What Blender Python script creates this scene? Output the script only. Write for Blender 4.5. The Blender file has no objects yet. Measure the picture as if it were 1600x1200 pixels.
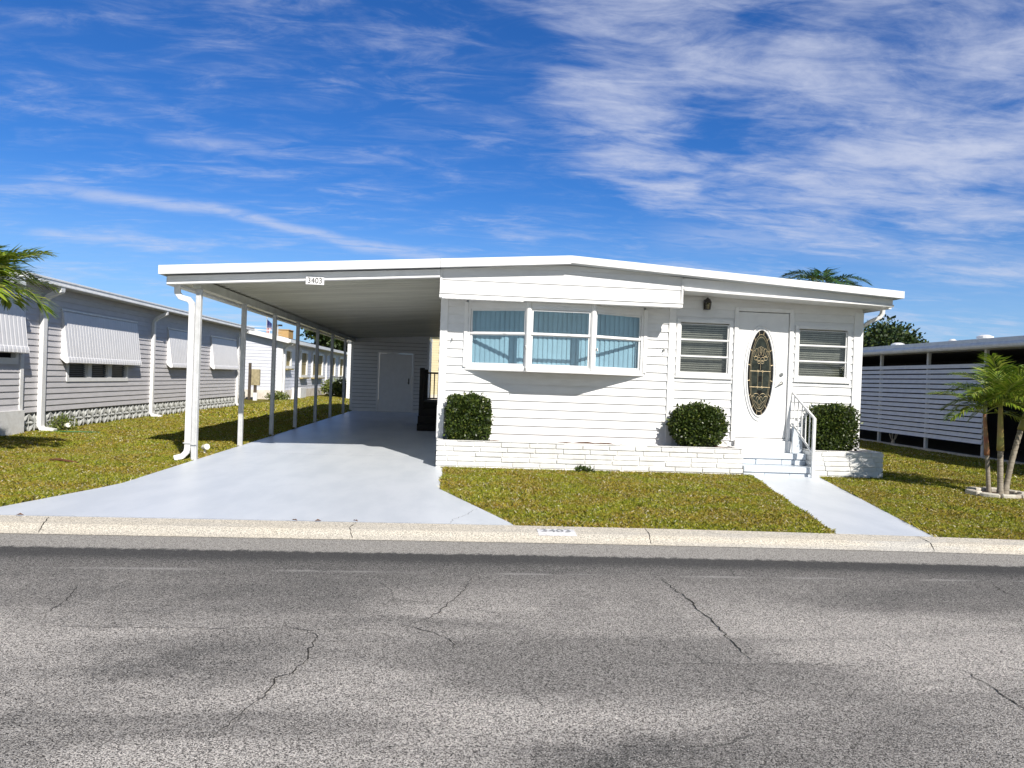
import bpy, math, random
import numpy as np
from mathutils import Vector, Matrix
random.seed(7)
rng = np.random.default_rng(7)
S = bpy.context.scene
COL = S.collection
R = math.radians

# ------------------------------------------------------------------ camera
YAW = math.atan(86/1125); ROLL = .0355; PITCH = -.006; H = 1.48
f_ = Vector((math.sin(YAW)*math.cos(PITCH), math.cos(YAW)*math.cos(PITCH), math.sin(PITCH)))
r_ = Vector((math.cos(YAW), -math.sin(YAW), 0)); u_ = r_.cross(f_)
c, s = math.cos(ROLL), math.sin(ROLL)
r2 = r_*c + u_*s; u2 = u_*c - r_*s
cam = bpy.data.cameras.new('camera'); cam.sensor_width = 36; cam.lens = 1125/1600*36
cam.clip_start = .05; cam.clip_end = 2000
co = bpy.data.objects.new('camera', cam); COL.objects.link(co)
M = Matrix((r2, u2, -f_)).transposed().to_4x4(); M.translation = Vector((0, 0, H))
co.matrix_world = M
S.camera = co

# ------------------------------------------------------------------ sky and sun
SUN_AZ, SUN_EL = R(24), R(38)
sunv = Vector((math.sin(SUN_AZ)*math.cos(SUN_EL), -math.cos(SUN_AZ)*math.cos(SUN_EL), math.sin(SUN_EL)))
sun = bpy.data.lights.new('sun', 'SUN'); sun.energy = 5.0; sun.angle = R(.5); sun.color = (1, .945, .86)
so = bpy.data.objects.new('sun', sun); COL.objects.link(so); so.location = (0, 0, 30)
so.rotation_euler = (-sunv).to_track_quat('-Z', 'Y').to_euler()
S.view_settings.view_transform = 'Standard'; S.view_settings.look = 'None'
S.view_settings.gamma = 1; S.view_settings.exposure = .30

W = bpy.data.worlds.new('World'); S.world = W; W.use_nodes = True
class NT:
    def __init__(s, nt): s.nt = nt; s.n = nt.nodes; s.l = nt.links
    def node(s, t, **k):
        o = s.n.new(t)
        for a, v in k.items(): setattr(o, a, v)
        return o
    def put(s, sock, v):
        if isinstance(v, bpy.types.NodeSocket): s.l.new(v, sock)
        else: sock.default_value = v
    def math(s, op, a, b=0, c=None, clamp=False):
        o = s.node('ShaderNodeMath', operation=op, use_clamp=clamp); s.put(o.inputs[0], a); s.put(o.inputs[1], b)
        if c is not None: s.put(o.inputs[2], c)
        return o.outputs[0]
    def vmath(s, op, a, b=(0, 0, 0)):
        o = s.node('ShaderNodeVectorMath', operation=op); s.put(o.inputs[0], a); s.put(o.inputs[1], b)
        return o.outputs['Value'] if op in ('DOT_PRODUCT', 'LENGTH') else o.outputs[0]
    def mix(s, fac, a, b, blend='MIX'):
        o = s.node('ShaderNodeMix', data_type='RGBA', blend_type=blend)
        s.put(o.inputs[0], fac); s.put(o.inputs[6], a if not isinstance(a, tuple) else (*a, 1)[:4]); s.put(o.inputs[7], b if not isinstance(b, tuple) else (*b, 1)[:4])
        return o.outputs[2]
    def ramp(s, v, a, b, c=0., d=1., smooth=True):
        o = s.node('ShaderNodeMapRange', interpolation_type='SMOOTHSTEP' if smooth else 'LINEAR'); s.put(o.inputs[0], v)
        for i, x in enumerate((a, b, c, d)): s.put(o.inputs[i+1], x)
        return o.outputs[0]
    def noise(s, vec, scale, detail=3, rough=.5, dist=0):
        o = s.node('ShaderNodeTexNoise'); s.put(o.inputs['Vector'], vec)
        for k, x in (('Scale', scale), ('Detail', detail), ('Roughness', rough), ('Distortion', dist)): s.put(o.inputs[k], x)
        return o.outputs[0]
    def mapping(s, vec, scale=(1, 1, 1), rot=(0, 0, 0), loc=(0, 0, 0)):
        o = s.node('ShaderNodeMapping'); s.put(o.inputs[0], vec); o.inputs['Scale'].default_value = scale
        o.inputs['Rotation'].default_value = rot; o.inputs['Location'].default_value = loc
        return o.outputs[0]

w = NT(W.node_tree); w.n.clear()
sky = w.node('ShaderNodeTexSky', sky_type='NISHITA', sun_disc=False)
sky.sun_elevation = SUN_EL; sky.sun_rotation = math.pi - SUN_AZ; sky.altitude = 0; sky.air_density = 1.0; sky.dust_density = .35; sky.ozone_density = 3.0
d = w.node('ShaderNodeTexCoord').outputs['Generated']
sep = w.node('ShaderNodeSeparateXYZ'); w.put(sep.inputs[0], d)
dx, dy, dz = sep.outputs
hs = w.node('ShaderNodeHueSaturation'); w.put(hs.inputs['Color'], sky.outputs[0]); hs.inputs['Saturation'].default_value = 1.25
north = w.ramp(dy, -.25, .35)
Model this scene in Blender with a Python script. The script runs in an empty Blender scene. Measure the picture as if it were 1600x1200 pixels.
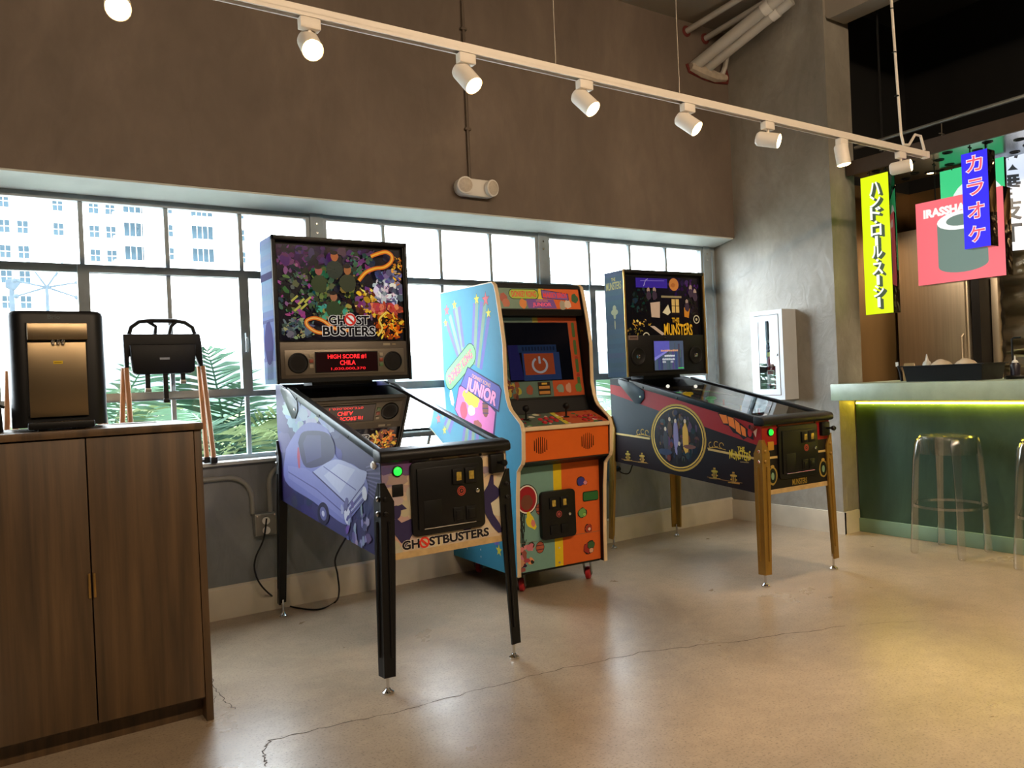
+ + + +
◆ Instruction
Leave out the pictures and repeat the lines from the start of the material through the line with "R = math.radians", inclusive.

◆ Answer to the exercise
What Blender Python script creates this scene? Output the script only. Write for Blender 4.5. The Blender file has no objects yet. Measure the picture as if it were 1600x1200 pixels.
import bpy, math, random
import numpy as np
from mathutils import Vector, Matrix
random.seed(7)
rng = np.random.default_rng(7)
S = bpy.context.scene
COL = S.collection
R = math.radians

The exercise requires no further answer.